Mechanics: actually building the portfolio
Step 1: Open the right accounts
You need:
- An Indian mutual fund account (Zerodha Coin, Groww, Kuvera, ETMoney, etc.) — for the Indian leg.
- A US-stock-investing account (Vested, INDmoney, or Interactive Brokers) — for the US and international legs.
Step 2: Fund both
- Fund Indian account from your bank, monthly SIP if possible.
- Remit to US broker via LRS, quarterly or as you accumulate enough to make remittance worthwhile (~₹50,000+ per remittance).
Step 3: Buy proportionally
When you have new capital, distribute it according to your target allocation. Don't buy lump sums of one fund and then "rebalance later" — over time, that reduces to "got concentrated in whatever was hot."
Step 4: Rebalance annually
Once a year (e.g., every March 31), check actual allocation vs. target. If any fund is more than 5% off target, rebalance.
How to rebalance: prefer using new contributions to underweight assets (no tax). Only sell overweight assets if you can't bring it back to target with new flows.
Tax efficiency considerations
Each leg has different tax treatment:
| Leg | Capital gains | Dividends | Compliance |
|---|---|---|---|
| Indian equity (mutual fund) | Indian listed: 12.5% LTCG > 12 months, 20% STCG | Tax at slab if SWP, otherwise reinvested | Standard ITR |
| US equity (VTI) | 12.5% LTCG > 24 months, slab if STCG | 25% US WH + Indian slab − FTC | Form 67, Schedule FA |
| International developed (VEA) | Same as US | Same as US (higher yield = more friction) | Same as VTI |
The Indian leg is the most tax-efficient. The international developed leg is the least efficient (high dividends + foreign equity treatment).
This argues for not over-allocating to international developed beyond what the diversification benefit justifies. 10–15% is plenty.

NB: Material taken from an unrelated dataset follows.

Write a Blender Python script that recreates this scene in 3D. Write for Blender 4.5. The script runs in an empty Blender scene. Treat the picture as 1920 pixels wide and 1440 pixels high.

What this portfolio gets you
| Number of underlying companies | ~7,000 (500 India + 3,500 US + ~4,000 ex-US) |
| Average expense ratio (blended) | ~0.15% |
| Currency exposure | INR + USD + EUR/JPY/GBP/AUD |
| Annual rebalancing time | ~1 hour |
| Sleep-quality | High |
You won't beat a good stock picker who picked NVIDIA in 2018. You will beat 80%+ of stock pickers over 20 years. And you'll do it without spending most of your evenings reading earnings reports.
When to deviate
The 3-fund framework is a default. Reasonable reasons to deviate:
-
You have a specific thesis you can articulate: "I think Indian small-caps will outperform large-caps over the next decade because of demographics" — adjust the Indian leg to include small-cap exposure. But have a written thesis you can re-read in 5 years.
-
You have meaningful single-stock RSU exposure: tilt the rest of the portfolio away from that company's sector. If your RSUs are at a US tech company, you're already over-indexed to US tech via your job — maybe skew the broader US allocation away from QQQ-style tilts.
-
You're explicitly planning to emigrate: increase USD exposure significantly (60–80% of long-term equity), since your future spending will be USD.
-
You're explicitly NOT planning to leave India: stay closer to the conservative allocation.
The long-term math
Suppose you build the Balanced 3-fund portfolio at age 30 with ₹50 lakh, contribute ₹15 lakh/year (consistent with high earner), and earn long-term equity returns of ~12% annualized.
| Year | Contributions | Portfolio value (rough) |
|---|---|---|
| 30 | Starting ₹50L | ₹50,00,000 |
| 35 | + ₹75L over 5 yrs | ₹2,30,00,000 |
| 40 | + ₹75L | ₹4,90,00,000 |
| 45 | + ₹75L | ₹9,40,00,000 |
| 50 | + ₹75L | ₹16,80,00,000 |
At 50, you've accumulated ~₹17 cr from contributions of ~₹4 cr over 20 years. The 3-fund portfolio doesn't need to do anything fancy. It just needs to compound.
This is what most retail investors miss. The strategy is simple. The execution is contributing consistently for 20 years through three crashes and not panicking.
The summary
For most Indian residents who want a simple, diversified, tax-aware long-term portfolio:
- One Indian total-market index fund (e.g., Nifty 500).
- One US ETF (VTI).
- One international developed ETF (VEA).
- Allocate 50–70% to Indian, 20–35% US, 10–20% international based on age/horizon.
- Rebalance once a year. Don't tinker.
Add PPF/EPF/NPS for the bond exposure that this portfolio doesn't include.
That's the portfolio. Put it on autopilot and go live your life.